The latest edition of the Mexican Botanical Congress took place at the peaceful city of Aguascalientes.
Home of around 797,010 inhabitants, Aguascalientes is situated in North-Central Mexico, and has been rated as the cleanest city in Latin America. The city is surrounded by biodiverse dry forests, with several species of cacti and the impressive arboreal Ipomoea murucoides.
An IAWA Symposium was organized by Teresa Terrazas and Marcelo Pace entitled “Diversity, function and evolution of wood and bark anatomy” with 12 contributions on topics including the creation of dichotomous keys (Emmanuel García-Gutierrez, INECOL A.C.), wood density in relation to diverse inclusions in dry forests (Eunice Romero, IB UNAM), dendrochronology studies in pine wood in response to climatic changes and drought (Marcos González-Cásares and Andrea Acosta-Hernández, Universidad Juárez del Estado de Durango), functional variation of Quercus wood from Jalisco (Maribel Arenas Navarro, ENES Morelia), variations in the periderm of trees growing in different regimes (Rosani Arruda, UFMS, Brazil), variations in bark thickness (Karen Vázquez, IE UNAM), a compilation of Mexican wood anatomical studies from tropical montane cloud forests (Silvia Aguilar-Rodríguez FES Iztacala), the universal pattern of tracheal elements widening in plants (Cecilia Martínez-Pérez, IB UNAM), diversity of successive cambia in Amaranthaceae (Silvia Zumaya, IB UNAM), taxonomic importance of Mimosa wood anatomy (Suzana Adriana Arias, Colegio de Postgraduados) and the stem anatomical stasis in Malpighiaceae from America, Africa and Asia (Marcelo Pace IB UNAM).

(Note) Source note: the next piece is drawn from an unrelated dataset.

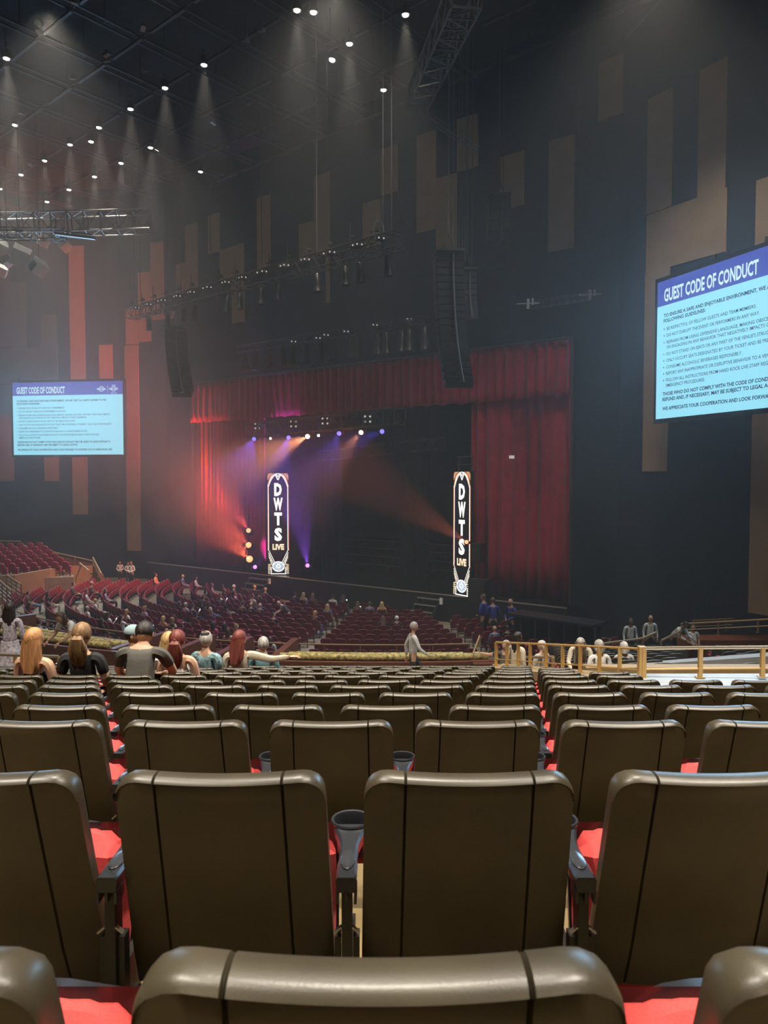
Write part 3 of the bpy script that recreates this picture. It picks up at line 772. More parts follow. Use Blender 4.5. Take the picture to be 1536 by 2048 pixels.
# ------------------------------------------------------------------ orchestra
C0 = Vector((0, 48.5, 0))
def ring(r, deg, z=0.0):
    a = math.radians(deg); return Vector((C0.x + r * math.sin(a), C0.y - r * math.cos(a), z))
BL = [(-93, -66.5), (-62.5, -38), (-34.5, -12), (-8.5, 10.5), (14, 36)]
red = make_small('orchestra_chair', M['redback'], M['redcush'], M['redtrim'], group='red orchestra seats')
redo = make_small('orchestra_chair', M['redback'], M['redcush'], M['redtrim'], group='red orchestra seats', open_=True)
slots = []
for ri in range(14):
    r = 9.3 + ri * 0.99
    for bi, (a0, a1) in enumerate(BL):
        n = int((a1 - a0) * PI / 180 * r / 0.57)
        for k in range(n):
            a = a0 + (k + .5) * (a1 - a0) / n; p = ring(r, a)
            db = (p - SA).dot(SN)
            if db > -2.1 or p.y < 25.8: continue
            if db > -3.6 and (p - SA).dot(SD) > -1.5 and False: continue
            u = 768 + p.x / p.y * FPX
            if u < -30 or u > 1245: continue
            if p.x < -24.5: continue
            slots.append([p, a, ri, bi, k, False])
print('SLOTS', len(slots))
# ------------------------------------------------------------------ people
def skin(vs, es, rad, sub=1, root=0):
    me = bpy.data.meshes.new('s'); me.from_pydata([tuple(v) for v in vs], es, []); me.update()
    o = bpy.data.objects.new('s', me); COL.objects.link(o)
    md = o.modifiers.new('k', 'SKIN'); md.use_smooth_shade = True; md.branch_smoothing = 0.6
    sv = me.skin_vertices[0].data
    for i, r in enumerate(rad):
        sv[i].radius = (r, r) if not isinstance(r, tuple) else r
        sv[i].use_root = (i == root)
    if sub: o.modifiers.new('u', 'SUBSURF').levels = sub
    dg = bpy.context.evaluated_depsgraph_get(); dg.update()
    ev = o.evaluated_get(dg); m = ev.to_mesh()
    V = [v.co.copy() for v in m.vertices]; F = [tuple(p.vertices) for p in m.polygons]
    ev.to_mesh_clear(); bpy.data.objects.remove(o); bpy.data.meshes.remove(me)
    return V, F
def V3(*a): return Vector(a)
def head_mb(c, R):
    """head with brow, eye hollows, nose, chin, lips and ears; c is the head centre, +y the face"""
    mb = MB()
    def fn(p):
        x, y, z = p
        if z < 0: x *= 1 - .28 * (-z) ** 1.3; 
        if z < -.2 and y > 0: y *= 1 - .05 * (-z)
        if z < -.3 and y < 0: y *= 1 - .45 * (-z - .3)
        if y > .3:
            y *= .95
            y -= .10 * math.exp(-((abs(x) - .36) ** 2) / .02 - ((z - .03) ** 2) / .012)
            y += .22 * math.exp(-(x ** 2) / .010 - ((z + .20) ** 2) / .018) + .10 * math.exp(-(x ** 2) / .012 - ((z - .0) ** 2) / .03)
            y += .05 * math.exp(-(x ** 2) / .03 - ((z + .48) ** 2) / .006) + .06 * math.exp(-(x ** 2) / .04 - ((z + .80) ** 2) / .02)
        return Vector((x, y, z))
    mb.ell((0, 0, 0), (.077, .097, .117), 22, 16, fn)
    for s in (-1, 1): mb.ell((s * .078, -.008, -.008), (.009, .019, .031), 6, 6)
    mb.v = [tuple(R @ Vector(v) + Vector(c)) for v in mb.v]
    return mb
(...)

Group photo of IAWA Symposium at the XXI Mexican Botanical Congress, 2019.

The symposium was successful in gathering most anatomists in the Congress and creating a platform to discuss collaborations and perspectives for wood and bark anatomical research in Mexico and Latin America. About 50 participants had registered for attending the IAWA symposium.